The MICHELIN stars are out, the Definitive(ly) Good Guide Plates have been presented to the awardees. A few other gastronomical accolades have landed on our shores.
This is all good news for Malta. The more we strive, the more we work at our restaurant fare, the more our reputation improves.
But is this enough? Or, rather, do we have a plan? Do we, as a nation, offer a gastronomical brand?
Sometimes we give the impression that, as long as the masses – both local and not – throng to our eating places, all is fine. As long as the cash tills, individually and nationally, sing a happy tune, we think we’ve done our job.
Of course, this is a part of the job. Without numbers, without restaurants all trying their utmost to attract custom, the scenario would not be feasible, no matter how many plans or ideals we harbour. Yet it seems to me – and I stand to be corrected – that a national gastronomic identity is lacking.
I’m definitely not suggesting that all is wrong with the local foodie world. If I did that I’d deserve to be boiled in a pot of one of our wonderful restaurants and passed on to the dogs to feast on.

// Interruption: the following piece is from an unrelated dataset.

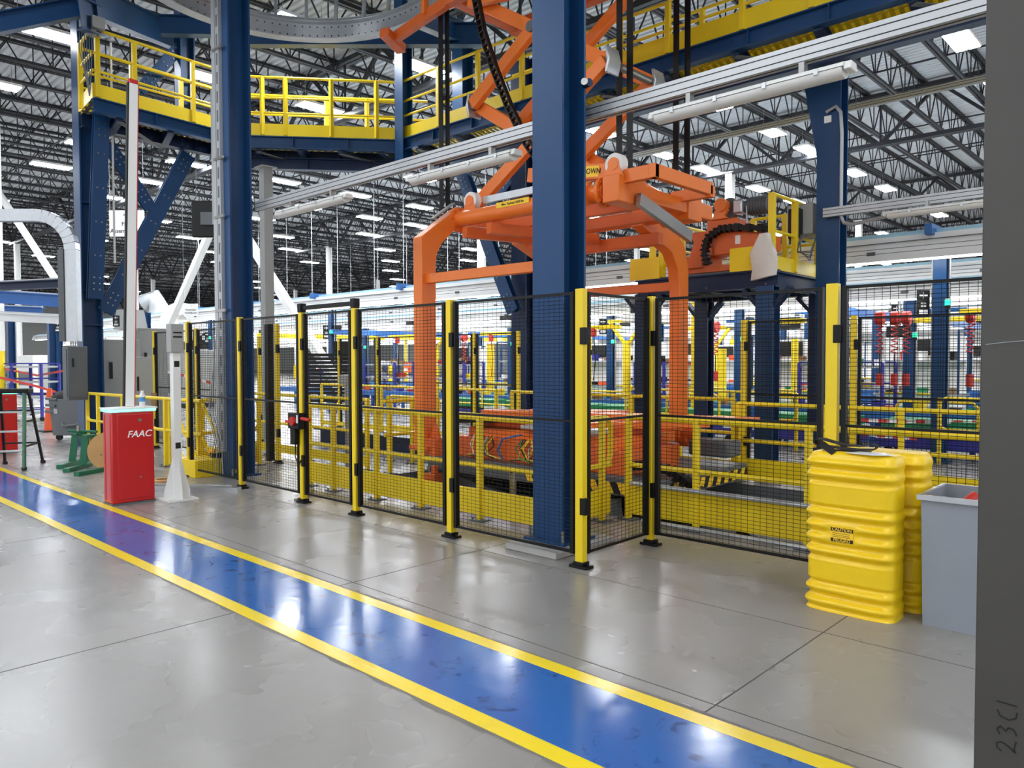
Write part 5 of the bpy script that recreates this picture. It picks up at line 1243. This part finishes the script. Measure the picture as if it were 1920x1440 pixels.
# round duct
t = thing('air_duct', 'silver round air duct bending down behind the card post', 'duct', Dp(300, 600, 32))
MB().tube([Dp(270, 570, 34), Dp(290, 560, 34), Dp(297, 575, 34), Dp(296, 600, 34), Dp(312, 640, 33), Dp(316, 690, 33)], .42, 14).build('duct', M['galv'], t)
t = thing('fan_hood', 'pale ribbed fan hood behind the small hanging sign', 'hood', Dp(340, 600, 29)); c = Dp(343, 605, 29); MB().ring(c - fy * .3, fy, .75, .3, .6, 24).build('hood', M['wht'], t)
for k, (u, d, w, h, m_, lb) in enumerate(((355, 27, 1.6, 2.0, 'gry', 'grey machine housing behind the mesh left of the second blue column'), (380, 30, 1.3, 2.6, 'blk', 'black louvred panel machine behind the thin blue post'), (75, 36, 2.4, 1.9, 'wht', 'white machine housing in the far left aisle'), (60, 47.5, 2, 1.4, 'navy', 'dark blue cabinet in the far left aisle'))):
    c = at_d(u, d); t = thing('machine_housing', lb, 'machine', c)
    MB().box((c[0] - w / 2, c[1] - .6, .15), (c[0] + w / 2, c[1] + .6, h)).build('housing', M[m_], t, bevel=.02); MB().box((c[0] - w / 2 + .1, c[1] - .62, .5), (c[0] + w / 2 - .1, c[1] - .6, h * .6)).build('front_panel', M['dgry'], t)
    MB().box((c[0] + w / 2, c[1] - .4, .4), (c[0] + w / 2 + .02, c[1] + .4, h * .8)).build('side_door', M['gry'], t); MB().box((c[0] - w / 2, c[1] - .55, 0), (c[0] + w / 2, c[1] + .55, .15)).build('plinth', M['ink'], t)
# black louvred guard between the gate posts
t = thing('louvre_guard', 'black slatted machine guard seen through the gate panel', 'machine guard', at_d(612, 19)); c = V(at_d(612, 19))
for k in range(13): MB().beam(c + e * (-.62) + V((0, 0, .62 + .095 * k)), c + e * (.62) + V((0, 0, .62 + .095 * k)), .06, .075).build('slat', M['ink'], t)
for s in (-1, 1): MB().beam(c + e * (.64 * s), c + e * (.64 * s) + V((0, 0, 1.9)), .05, .05).build('side_post', M['dgry'], t)
MB().beam(c + e * .2 + V((0, 0, 1.95)), c + e * .62 + V((0, 0, 1.95)), .3, .3).build('hood', M['ink'], t)
t = thing('steel_post', 'bright round steel post behind the gate rail', 'post', at_d(652, 13)); c = at_d(652, 11.7); MB().cyl((c[0], c[1], 0), (c[0], c[1], 1.35), .05, 14).build('tube', M['stl'], t); MB().box((c[0] - .12, c[1] - .08, 1.25), (c[0] + .1, c[1] + .08, 1.4)).build('head', M['stl'], t)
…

A lot is happening and a lot has happened. The restaurant and local produce scene have come a long way these last few decades. All those who worked and sweated against the grain to offer a better product to both locals and travellers deserve saluting.
The choice is huge for any food lover. It has grown exponentially these past few years, and the food, drink and service available – at choice places – is glorious.
The worry is that, notwithstanding all this good work, there is something missing: there is no national core branding of what Malta’s gastronomy is and where it is heading. If there is and I have missed hearing about it, then I plead guilty. But I imagine that, if it is hard to perceive the branding, this does prove the point that it is non-existent or at most hardly visible.
Do we, as a country, as a whole, not as individual eating places, know what our nation produces? Not just that, but what is worth presenting as prize produce?
It doesn’t even necessarily need to be better than some foreign fare; it need only be good and local, therefore part of the experiential immersion in our heritage.
This is what most foreigners visiting a country want: not just to have good food and drink, but also, and above all, to find out and enjoy what is purely and typically Maltese.
For non-locals staying long-term, this is a wonderful learning curve. For us locals, we gain a sense of pride which we should all feel in what is Maltese and Gozitan. Pride in what is local does not mean or indicate a total blindness which leads to the exclusion of everything from abroad. The last thing which needs to be advocated is that we claim, by some mistaken identity crisis, that we have the best of anything in the world or region.
Local, if looked after, is more sustainable and more attractive to the people wanting to get a feel of what we do and who we are. Imagine going on a tour of France and the only wine you drink is Maltese. It’s not just impossible to achieve, it would be preposterous.
Go anywhere in Italy, France, Greece and Spain and what you find, or rather what is most presented, is what typifies the region. The choice of wine, oil, cheeses, bread, might be extensive, but the first available, and the ones made to look most appetising, are the local ones.
It’s not just availability but also knowledge. We – or most of us – lack knowledge of what we have which is ours. How many people know and talk about our two indigenous grape varieties? Travellers to Malta will encounter, and can taste, the normal varieties of grape anywhere in the world. But Ġellewża and Girgentina are available only here. The more we can tell the story of the wines from these grapes, and the more we can experience them, the better it is for the local branding of our gastronomy.
Our bread, the real old ħobża tal-Malti (Maltese bread loaf) when baked with a crunchy crust and cut unevenly, not like a slice of bread coming off a conveyor belt, is a wonderfully tasty experience. Add a drizzle of local oil and it’s even more glorious. But, more than because it is tasty, it should be presented as part of what we are. Other fancy bread, and oil from faraway places, might compete, and maybe even surpass the local offering, but ours is not the same you find away from our shores.
Therefore local, what distinguishes us, is worth celebrating.
It’s true more restaurants are catering in this vein but it is far from prevalent enough. There should be more local identification of our pick produce and more should be done to promote it. Our people in the kitchens, front of house, even the ones who write the text that explains what we have on offer, should all have a finger in this branding pie.
Our tourist numbers are growing, our food is good, our produce is good, our restaurants are doing a great job. If we add one ingredient to our vision, that of adding more local knowledge in the mix, then I feel we could be making our gastronomy more interesting.